** START Data section **

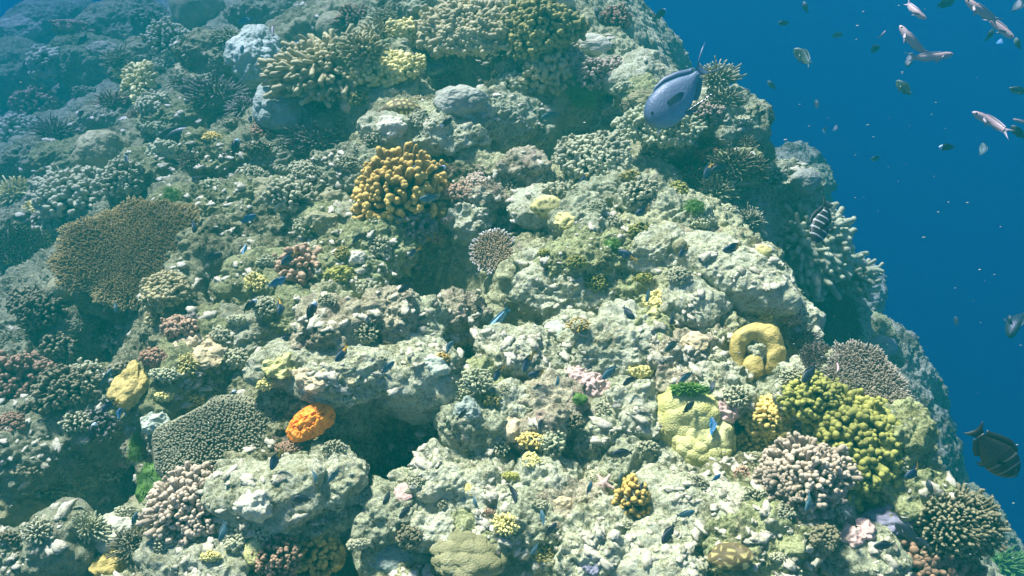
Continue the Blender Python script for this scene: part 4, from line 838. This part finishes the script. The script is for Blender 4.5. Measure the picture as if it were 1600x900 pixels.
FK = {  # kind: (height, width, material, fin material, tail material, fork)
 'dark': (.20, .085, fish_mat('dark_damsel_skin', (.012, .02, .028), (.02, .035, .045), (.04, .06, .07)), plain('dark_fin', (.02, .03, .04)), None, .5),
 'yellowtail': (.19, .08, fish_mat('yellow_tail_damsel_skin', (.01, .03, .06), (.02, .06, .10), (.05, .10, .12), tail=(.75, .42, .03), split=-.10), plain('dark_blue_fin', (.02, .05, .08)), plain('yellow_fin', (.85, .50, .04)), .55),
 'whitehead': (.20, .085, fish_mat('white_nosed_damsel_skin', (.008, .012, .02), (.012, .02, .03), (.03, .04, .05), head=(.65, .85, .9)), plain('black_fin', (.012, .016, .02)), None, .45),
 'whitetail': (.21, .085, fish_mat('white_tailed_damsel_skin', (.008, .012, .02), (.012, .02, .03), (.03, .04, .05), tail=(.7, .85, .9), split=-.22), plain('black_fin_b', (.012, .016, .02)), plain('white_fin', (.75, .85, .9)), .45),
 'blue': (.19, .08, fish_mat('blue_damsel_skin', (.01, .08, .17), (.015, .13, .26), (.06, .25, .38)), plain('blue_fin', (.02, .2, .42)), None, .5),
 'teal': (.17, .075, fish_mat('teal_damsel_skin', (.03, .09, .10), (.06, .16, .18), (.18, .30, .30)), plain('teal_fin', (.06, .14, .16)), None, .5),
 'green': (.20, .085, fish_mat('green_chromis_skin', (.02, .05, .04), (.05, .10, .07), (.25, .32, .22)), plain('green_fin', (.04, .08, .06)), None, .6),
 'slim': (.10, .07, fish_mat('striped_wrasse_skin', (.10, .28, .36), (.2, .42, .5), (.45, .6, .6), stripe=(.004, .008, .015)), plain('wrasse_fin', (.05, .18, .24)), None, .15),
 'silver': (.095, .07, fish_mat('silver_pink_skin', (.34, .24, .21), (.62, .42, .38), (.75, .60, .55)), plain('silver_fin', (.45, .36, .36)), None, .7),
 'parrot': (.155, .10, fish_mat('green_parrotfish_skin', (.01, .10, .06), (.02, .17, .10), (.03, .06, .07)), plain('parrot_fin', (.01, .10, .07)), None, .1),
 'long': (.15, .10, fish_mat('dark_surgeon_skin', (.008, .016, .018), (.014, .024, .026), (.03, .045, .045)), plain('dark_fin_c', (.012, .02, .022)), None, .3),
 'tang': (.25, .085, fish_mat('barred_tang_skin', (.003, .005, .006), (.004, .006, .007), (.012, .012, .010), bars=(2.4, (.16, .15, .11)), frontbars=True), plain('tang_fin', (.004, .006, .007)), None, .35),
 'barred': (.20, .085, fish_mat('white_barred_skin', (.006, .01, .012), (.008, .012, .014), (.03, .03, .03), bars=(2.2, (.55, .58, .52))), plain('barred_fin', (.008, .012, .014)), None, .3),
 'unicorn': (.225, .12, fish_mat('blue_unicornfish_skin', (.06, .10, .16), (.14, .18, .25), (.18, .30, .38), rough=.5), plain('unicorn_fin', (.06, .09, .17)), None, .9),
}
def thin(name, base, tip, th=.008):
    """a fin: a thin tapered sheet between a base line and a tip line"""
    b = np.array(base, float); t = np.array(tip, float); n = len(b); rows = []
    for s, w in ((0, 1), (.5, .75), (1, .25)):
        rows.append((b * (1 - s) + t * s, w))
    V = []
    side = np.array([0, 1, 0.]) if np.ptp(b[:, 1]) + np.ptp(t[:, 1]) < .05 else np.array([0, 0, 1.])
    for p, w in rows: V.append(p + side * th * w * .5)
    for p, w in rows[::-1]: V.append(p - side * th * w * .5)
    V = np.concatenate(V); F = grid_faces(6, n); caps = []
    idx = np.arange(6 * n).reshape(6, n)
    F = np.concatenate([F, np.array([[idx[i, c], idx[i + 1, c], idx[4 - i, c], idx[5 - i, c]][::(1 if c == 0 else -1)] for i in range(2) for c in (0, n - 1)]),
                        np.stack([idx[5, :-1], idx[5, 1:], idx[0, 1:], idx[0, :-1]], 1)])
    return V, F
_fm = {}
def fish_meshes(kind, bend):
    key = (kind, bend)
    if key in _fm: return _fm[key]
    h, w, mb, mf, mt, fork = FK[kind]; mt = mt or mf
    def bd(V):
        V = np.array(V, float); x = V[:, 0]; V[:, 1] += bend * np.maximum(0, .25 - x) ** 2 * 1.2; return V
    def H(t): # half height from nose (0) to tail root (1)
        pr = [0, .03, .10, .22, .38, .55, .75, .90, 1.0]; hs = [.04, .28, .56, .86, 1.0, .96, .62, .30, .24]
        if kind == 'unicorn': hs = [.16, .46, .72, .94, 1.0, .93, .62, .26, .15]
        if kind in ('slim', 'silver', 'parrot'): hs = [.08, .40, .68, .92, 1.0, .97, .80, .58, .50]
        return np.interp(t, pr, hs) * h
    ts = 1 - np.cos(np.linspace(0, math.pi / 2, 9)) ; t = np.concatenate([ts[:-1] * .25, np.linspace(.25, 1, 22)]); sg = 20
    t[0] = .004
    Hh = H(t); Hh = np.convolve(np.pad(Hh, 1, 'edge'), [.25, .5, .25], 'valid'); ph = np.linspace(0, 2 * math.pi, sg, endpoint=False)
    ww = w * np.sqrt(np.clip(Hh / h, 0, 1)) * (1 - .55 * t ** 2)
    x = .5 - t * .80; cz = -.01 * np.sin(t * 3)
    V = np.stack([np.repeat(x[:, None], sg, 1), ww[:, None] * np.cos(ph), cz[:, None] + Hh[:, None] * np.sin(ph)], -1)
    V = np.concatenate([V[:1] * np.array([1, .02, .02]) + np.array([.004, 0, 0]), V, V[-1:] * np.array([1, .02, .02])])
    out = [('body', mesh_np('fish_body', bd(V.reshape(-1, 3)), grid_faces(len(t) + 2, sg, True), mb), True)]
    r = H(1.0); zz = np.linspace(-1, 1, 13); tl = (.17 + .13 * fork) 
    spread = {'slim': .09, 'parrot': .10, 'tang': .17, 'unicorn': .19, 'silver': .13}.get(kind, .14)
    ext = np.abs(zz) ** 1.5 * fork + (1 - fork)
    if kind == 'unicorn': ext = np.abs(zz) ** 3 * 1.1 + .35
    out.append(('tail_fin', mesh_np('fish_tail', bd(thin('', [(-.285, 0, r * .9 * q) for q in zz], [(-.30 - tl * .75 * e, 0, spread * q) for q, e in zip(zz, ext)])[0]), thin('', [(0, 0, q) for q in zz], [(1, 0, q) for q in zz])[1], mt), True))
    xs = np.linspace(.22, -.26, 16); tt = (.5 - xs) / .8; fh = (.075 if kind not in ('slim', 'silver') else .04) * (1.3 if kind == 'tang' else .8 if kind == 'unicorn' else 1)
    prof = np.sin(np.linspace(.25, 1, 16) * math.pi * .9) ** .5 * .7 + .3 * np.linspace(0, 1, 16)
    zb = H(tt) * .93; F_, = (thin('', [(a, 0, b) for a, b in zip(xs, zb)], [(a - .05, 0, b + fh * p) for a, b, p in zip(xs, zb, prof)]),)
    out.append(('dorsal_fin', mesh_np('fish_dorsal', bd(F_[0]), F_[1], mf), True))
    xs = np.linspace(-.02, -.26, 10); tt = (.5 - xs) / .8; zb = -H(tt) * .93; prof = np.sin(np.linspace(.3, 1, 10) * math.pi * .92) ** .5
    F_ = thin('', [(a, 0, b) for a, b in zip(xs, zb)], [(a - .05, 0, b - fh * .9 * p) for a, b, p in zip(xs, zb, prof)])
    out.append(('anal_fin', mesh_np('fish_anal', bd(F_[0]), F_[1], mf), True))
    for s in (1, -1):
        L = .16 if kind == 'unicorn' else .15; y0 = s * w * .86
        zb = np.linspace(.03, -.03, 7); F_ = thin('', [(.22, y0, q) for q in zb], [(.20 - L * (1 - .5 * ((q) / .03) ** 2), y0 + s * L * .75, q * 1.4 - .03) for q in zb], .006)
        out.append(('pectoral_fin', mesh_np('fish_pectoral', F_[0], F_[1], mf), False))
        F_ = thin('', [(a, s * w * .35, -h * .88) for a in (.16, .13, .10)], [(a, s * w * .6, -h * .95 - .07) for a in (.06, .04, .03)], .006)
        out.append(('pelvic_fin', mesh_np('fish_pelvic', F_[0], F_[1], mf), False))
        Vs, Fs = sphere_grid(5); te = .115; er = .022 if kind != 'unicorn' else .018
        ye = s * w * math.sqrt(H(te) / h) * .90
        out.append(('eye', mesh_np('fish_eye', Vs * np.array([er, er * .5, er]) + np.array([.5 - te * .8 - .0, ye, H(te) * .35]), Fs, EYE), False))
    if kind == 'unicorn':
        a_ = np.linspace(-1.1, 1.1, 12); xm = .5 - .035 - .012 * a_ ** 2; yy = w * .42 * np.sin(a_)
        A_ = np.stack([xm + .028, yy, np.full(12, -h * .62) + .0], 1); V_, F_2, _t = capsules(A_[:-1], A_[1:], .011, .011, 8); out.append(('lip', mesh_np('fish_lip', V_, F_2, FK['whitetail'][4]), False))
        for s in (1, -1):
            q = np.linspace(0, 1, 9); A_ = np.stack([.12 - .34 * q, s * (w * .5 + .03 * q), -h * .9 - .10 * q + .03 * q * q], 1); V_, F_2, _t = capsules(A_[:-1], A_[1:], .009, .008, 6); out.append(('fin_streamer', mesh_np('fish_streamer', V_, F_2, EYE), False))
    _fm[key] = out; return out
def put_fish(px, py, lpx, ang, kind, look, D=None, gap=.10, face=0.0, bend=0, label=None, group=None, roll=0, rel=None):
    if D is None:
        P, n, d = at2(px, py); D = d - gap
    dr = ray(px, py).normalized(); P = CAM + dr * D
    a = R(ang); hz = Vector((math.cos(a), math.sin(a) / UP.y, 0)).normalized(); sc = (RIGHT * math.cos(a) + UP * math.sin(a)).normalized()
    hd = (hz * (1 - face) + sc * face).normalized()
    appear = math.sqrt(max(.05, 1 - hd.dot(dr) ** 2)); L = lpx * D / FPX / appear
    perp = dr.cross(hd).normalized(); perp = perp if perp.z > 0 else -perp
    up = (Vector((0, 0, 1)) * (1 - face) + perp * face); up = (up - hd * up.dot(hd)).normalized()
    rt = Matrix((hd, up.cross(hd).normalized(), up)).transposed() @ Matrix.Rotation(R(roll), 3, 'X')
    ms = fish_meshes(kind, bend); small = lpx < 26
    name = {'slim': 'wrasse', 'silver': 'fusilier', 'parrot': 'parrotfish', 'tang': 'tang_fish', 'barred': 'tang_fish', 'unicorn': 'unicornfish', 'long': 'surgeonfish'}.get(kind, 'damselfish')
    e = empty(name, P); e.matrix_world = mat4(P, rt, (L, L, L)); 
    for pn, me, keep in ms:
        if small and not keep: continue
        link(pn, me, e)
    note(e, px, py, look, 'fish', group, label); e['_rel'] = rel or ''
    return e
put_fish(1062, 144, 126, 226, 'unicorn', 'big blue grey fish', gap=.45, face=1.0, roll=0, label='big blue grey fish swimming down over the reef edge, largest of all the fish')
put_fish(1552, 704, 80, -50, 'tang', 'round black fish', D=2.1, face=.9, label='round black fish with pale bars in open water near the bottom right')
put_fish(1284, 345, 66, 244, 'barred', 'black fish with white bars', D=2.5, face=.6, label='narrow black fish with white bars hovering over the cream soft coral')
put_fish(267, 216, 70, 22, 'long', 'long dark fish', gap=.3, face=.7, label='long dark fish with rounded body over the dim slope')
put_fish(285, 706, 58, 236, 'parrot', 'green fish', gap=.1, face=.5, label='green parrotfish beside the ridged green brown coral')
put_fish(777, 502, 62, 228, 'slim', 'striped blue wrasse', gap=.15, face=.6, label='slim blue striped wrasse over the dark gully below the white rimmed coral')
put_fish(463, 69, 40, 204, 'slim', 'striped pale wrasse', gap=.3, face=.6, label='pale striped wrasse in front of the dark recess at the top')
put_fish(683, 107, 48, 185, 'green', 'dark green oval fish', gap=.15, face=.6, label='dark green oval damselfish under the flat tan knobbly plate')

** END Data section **
** START Data section **

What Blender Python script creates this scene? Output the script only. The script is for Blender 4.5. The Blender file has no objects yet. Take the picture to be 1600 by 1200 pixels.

** END Data section **

Goal: Return every line above that contains the word "this".

Written solution:
Continue the Blender Python script for this scene: part 4, from line 838. This part finishes the script. The script is for Blender 4.5. Measure the picture as if it were 1600x900 pixels.
What Blender Python script creates this scene? Output the script only. The script is for Blender 4.5. The Blender file has no objects yet. Take the picture to be 1600 by 1200 pixels.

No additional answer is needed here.